TAKASHI MURAKAMI

TAKASHI MURAKAMI
Photo: Kaikai Kiki Studio- Mayo Morimoto 2009 (c) 2009 Takashi Murakami/ Kaikai Kiki Co., LDT. All Rights reserved

Takashi Murakami at the Gagosian Gallery


Gagosian Gallery is pleased to present a major new work by Takashi Murakami.
September 17 - October 24 2009

In his distinctive "Superflat" style, which employs highly refined classical Japanese painting techniques to depict a super-charged mix of Pop, animé and otaku content within a flattened representational picture-plane, Murakami moves freely within an ever-expanding field of aesthetic issues and cultural inspirations. Parallel to the familiar utopian and dystopian themes that feature masses of smiling flowers, elaborate scenes of toonish apocalypse, and the ever-morphing cult figures of DOB, Mr. Pointy, Kaikai and Kiki, he recollects and revitalizes narratives of transcendence and enlightenment, often involving outsider-savants. Mining religious and secular subjects favored by the so-called Japanese "eccentrics" or non-conformist artists of the Early Modern era commonly considered to be counterpart to the Western Romantic tradition, Murakami situates himself within their legacy of bold and lively individualism in a manner that is entirely his own and of his time.

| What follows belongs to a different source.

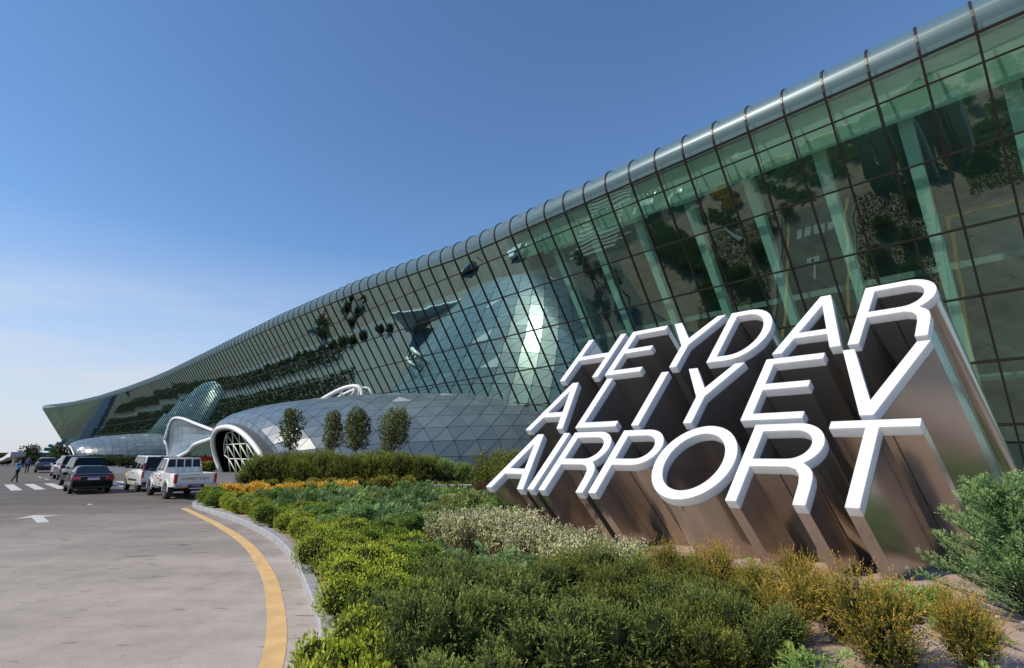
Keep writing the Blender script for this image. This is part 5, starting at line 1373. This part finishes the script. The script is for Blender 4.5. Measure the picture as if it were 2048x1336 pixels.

In this new work, Murakami depicts the legend of the Karajishi or "China-lion", the mythological animal that guards the thresholds of Japanese Buddhist temples, separating sacred precincts from secular areas, averting evil, and promoting happiness and joy. Representations of lions were produced first by Chinese, and then Japanese, artists based on versions from India and Assyria that had been assimilated into Buddhist iconography, without the real animal ever having been seen. Thus these depictions of the exotic animal became increasingly fanciful. The Karajishi was a chosen subject of Shohaku Soga (1730-1781), the prominent iconoclast who mixed Zen and Chinese styles with wilder, virtuoso brushwork and equal measures of irreverent wit and inventiveness and whose interpretations of the Zen Buddhist ascetic Daruma, another famous outsider, were a key inspiration for Murakami's 2007 series.

On a large four-panel canvas of staggering intricacy and painterly detail, Murakami depicts the allegory of ritual and survival that attends the development of the Karajishi, whereby as cubs they are thrown off cliff tops by their parents in order to test their strength and resilience. On a macabre bridge built entirely from human skulls, the mature Karajishi sits while its cubs play about, presumably survivors of the Darwinian exercise. The heaps of skulls – each one individually and painstakingly rendered in delirious color combinations -- are offset by atmospheric voids of abstract, oscillating hues, achieved by the use of various traditional patterning and painting techniques including kezuri, whereby the surface of the painting is created by applying then sanding away layer upon layer of paint to produce a rich and varied patina that fuses the refined depths of Japanese lacquer with the alchemy of Warhol's risqué Oxidation paintings.